How does AI accounts receivable automation work?
AI accounts receivable automation matches incoming payments to open invoices, chases overdue accounts on a schedule, and escalates exceptions to your team with full context. TotalOps agents watch your accounting system, decide who to chase and when, send the right message, and reconcile the ledger — shrinking days-sales-outstanding without a manual chasing rota.
How does cash application and invoice matching work?
Cash application is the matching of incoming payments to the right invoices. The AI reads remittances and bank feeds, matches payments to invoices — including partial payments and consolidated payments across several invoices — and posts the reconciliation. Anything it can't confidently match is flagged for review rather than forced.
Because the agent reasons about the data rather than replaying a script, it can handle common real-world messes: a customer paying three invoices in one transfer, a short payment, or a reference that doesn't match the invoice number.
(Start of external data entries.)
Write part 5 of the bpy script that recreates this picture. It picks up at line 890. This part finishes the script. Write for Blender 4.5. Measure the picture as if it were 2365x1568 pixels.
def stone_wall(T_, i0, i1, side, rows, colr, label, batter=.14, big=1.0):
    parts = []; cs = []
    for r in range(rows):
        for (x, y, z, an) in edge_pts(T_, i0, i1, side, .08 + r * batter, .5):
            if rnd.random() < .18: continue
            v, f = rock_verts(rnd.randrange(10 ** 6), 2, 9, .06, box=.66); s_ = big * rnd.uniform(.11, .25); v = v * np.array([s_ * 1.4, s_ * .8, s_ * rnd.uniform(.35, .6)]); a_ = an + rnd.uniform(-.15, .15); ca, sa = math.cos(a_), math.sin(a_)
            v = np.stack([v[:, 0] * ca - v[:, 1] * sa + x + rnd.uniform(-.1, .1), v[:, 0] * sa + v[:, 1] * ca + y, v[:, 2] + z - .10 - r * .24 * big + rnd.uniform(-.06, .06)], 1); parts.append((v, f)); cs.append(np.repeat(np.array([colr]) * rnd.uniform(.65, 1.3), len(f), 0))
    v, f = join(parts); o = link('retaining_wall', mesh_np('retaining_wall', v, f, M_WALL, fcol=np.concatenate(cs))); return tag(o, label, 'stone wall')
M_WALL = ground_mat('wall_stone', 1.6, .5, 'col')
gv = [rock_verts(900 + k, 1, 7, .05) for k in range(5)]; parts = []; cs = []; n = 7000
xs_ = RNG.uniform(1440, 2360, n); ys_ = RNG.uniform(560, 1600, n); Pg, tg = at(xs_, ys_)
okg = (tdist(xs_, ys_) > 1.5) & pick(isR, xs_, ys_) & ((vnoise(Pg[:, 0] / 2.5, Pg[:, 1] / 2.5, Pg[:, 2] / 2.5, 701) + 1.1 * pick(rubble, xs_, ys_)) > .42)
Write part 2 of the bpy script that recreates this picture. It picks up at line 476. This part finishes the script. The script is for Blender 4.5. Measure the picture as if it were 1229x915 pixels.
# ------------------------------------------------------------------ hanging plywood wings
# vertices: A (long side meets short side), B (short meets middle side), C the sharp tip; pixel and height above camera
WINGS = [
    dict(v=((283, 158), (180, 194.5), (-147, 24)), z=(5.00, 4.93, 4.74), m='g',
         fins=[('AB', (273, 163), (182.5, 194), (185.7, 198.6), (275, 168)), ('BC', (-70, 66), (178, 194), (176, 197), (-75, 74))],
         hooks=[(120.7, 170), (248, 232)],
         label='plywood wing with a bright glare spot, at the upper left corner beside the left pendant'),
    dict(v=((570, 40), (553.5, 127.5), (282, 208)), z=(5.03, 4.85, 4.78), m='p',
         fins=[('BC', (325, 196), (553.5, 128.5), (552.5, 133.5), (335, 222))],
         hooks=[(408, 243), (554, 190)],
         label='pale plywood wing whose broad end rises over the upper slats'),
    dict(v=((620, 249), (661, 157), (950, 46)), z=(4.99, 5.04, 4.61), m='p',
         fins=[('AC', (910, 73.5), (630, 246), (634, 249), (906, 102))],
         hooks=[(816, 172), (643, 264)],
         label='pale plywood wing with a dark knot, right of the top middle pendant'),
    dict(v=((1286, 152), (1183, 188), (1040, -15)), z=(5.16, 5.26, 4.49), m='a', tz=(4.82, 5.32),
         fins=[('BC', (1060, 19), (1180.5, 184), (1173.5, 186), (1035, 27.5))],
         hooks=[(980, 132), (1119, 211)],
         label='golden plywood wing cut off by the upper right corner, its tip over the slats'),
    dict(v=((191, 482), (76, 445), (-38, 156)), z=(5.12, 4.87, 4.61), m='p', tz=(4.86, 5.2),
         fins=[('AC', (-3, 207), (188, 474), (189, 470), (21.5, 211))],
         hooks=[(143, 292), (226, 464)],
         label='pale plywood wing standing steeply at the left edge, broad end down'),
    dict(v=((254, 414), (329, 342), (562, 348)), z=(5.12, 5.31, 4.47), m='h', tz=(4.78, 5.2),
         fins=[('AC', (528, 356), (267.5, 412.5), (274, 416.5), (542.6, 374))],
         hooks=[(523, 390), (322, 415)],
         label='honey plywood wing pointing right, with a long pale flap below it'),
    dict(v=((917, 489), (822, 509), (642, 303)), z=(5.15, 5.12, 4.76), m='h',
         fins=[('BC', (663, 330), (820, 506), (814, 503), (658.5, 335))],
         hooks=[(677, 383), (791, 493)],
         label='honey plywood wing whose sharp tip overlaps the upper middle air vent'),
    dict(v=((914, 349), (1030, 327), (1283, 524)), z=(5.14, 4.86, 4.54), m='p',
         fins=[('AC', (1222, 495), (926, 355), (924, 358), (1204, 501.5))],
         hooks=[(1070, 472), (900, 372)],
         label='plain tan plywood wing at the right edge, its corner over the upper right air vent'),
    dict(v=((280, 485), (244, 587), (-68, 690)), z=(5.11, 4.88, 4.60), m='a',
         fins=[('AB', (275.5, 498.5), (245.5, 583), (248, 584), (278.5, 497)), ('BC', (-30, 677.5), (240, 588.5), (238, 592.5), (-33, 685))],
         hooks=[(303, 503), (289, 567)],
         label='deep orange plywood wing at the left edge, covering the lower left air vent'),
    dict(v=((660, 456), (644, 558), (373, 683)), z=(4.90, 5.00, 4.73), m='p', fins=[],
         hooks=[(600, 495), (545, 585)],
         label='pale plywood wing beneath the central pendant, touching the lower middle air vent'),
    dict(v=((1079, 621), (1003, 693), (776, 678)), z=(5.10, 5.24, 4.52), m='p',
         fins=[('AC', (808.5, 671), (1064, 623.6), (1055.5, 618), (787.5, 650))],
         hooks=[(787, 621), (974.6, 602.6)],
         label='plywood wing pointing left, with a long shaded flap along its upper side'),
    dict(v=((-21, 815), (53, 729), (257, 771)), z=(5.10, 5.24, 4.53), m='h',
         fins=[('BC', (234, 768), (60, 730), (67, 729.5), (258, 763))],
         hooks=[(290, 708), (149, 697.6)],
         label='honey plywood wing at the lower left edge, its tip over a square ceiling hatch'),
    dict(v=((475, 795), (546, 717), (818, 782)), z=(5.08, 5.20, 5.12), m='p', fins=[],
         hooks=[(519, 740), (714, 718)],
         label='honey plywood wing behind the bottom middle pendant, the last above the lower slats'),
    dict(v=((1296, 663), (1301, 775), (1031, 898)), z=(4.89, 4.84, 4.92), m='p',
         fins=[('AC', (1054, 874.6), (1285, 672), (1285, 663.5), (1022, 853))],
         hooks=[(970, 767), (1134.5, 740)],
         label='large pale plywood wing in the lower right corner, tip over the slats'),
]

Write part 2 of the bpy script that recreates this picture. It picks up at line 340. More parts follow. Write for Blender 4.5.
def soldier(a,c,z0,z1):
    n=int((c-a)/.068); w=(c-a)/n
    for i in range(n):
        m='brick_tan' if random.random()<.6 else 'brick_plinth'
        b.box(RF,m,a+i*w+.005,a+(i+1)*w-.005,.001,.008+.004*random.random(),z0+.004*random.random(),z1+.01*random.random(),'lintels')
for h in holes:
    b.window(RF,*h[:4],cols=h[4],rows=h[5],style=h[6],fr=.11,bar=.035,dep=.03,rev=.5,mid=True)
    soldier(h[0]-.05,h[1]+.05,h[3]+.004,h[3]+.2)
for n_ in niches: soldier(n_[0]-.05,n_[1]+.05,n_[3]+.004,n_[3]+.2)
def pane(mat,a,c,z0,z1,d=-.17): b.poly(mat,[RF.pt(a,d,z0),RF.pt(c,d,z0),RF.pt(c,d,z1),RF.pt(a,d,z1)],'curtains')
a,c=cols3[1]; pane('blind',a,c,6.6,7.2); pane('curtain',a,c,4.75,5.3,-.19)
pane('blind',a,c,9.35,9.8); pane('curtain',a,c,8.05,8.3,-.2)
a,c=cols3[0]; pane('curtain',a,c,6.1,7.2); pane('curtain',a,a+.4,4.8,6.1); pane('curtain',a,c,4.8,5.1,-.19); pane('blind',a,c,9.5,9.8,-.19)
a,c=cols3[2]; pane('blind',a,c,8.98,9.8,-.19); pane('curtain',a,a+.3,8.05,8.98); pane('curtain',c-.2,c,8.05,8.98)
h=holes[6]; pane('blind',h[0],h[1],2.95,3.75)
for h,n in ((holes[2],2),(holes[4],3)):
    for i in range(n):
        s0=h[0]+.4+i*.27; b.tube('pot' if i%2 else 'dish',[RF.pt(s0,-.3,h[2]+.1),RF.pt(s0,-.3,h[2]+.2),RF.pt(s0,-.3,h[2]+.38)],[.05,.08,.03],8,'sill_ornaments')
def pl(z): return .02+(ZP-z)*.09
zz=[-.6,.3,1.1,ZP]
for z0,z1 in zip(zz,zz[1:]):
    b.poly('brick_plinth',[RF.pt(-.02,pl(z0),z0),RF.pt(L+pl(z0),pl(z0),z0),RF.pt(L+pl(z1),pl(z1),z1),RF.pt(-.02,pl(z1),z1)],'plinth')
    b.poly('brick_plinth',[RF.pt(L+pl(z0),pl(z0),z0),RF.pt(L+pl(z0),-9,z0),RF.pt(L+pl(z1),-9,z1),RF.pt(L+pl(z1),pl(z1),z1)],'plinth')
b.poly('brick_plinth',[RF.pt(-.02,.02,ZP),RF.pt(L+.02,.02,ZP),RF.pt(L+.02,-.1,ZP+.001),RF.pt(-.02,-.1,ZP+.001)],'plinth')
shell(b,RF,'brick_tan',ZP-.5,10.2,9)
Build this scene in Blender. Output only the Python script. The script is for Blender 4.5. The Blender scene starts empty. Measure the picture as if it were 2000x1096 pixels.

How does automated invoice chasing work?
Automated chasing runs a reminder cadence tuned to each customer's risk and history. The agent decides who to chase, when, and with which message — sending a gentle nudge before due date and firmer reminders as an invoice ages — then logs every touchpoint against the account. Payments and promises pause or reset the sequence automatically.
Messages are personalised with the invoice details, amount, and due date, and can be routed through email or your existing communication tools so the chase looks like it came from your business.
How does escalation logic decide when a human steps in?
Escalation logic sets the thresholds at which the agent hands a case to a person: an invoice past a set age, a disputed amount, a broken payment promise, or a value above a limit. When a threshold is crossed, the agent routes the account to the right person with a full history so they act immediately rather than investigate.
This keeps humans in control of the judgement calls — disputes, payment plans, and legal escalation — while the agent handles the high-volume routine chasing that would otherwise consume a credit controller's week.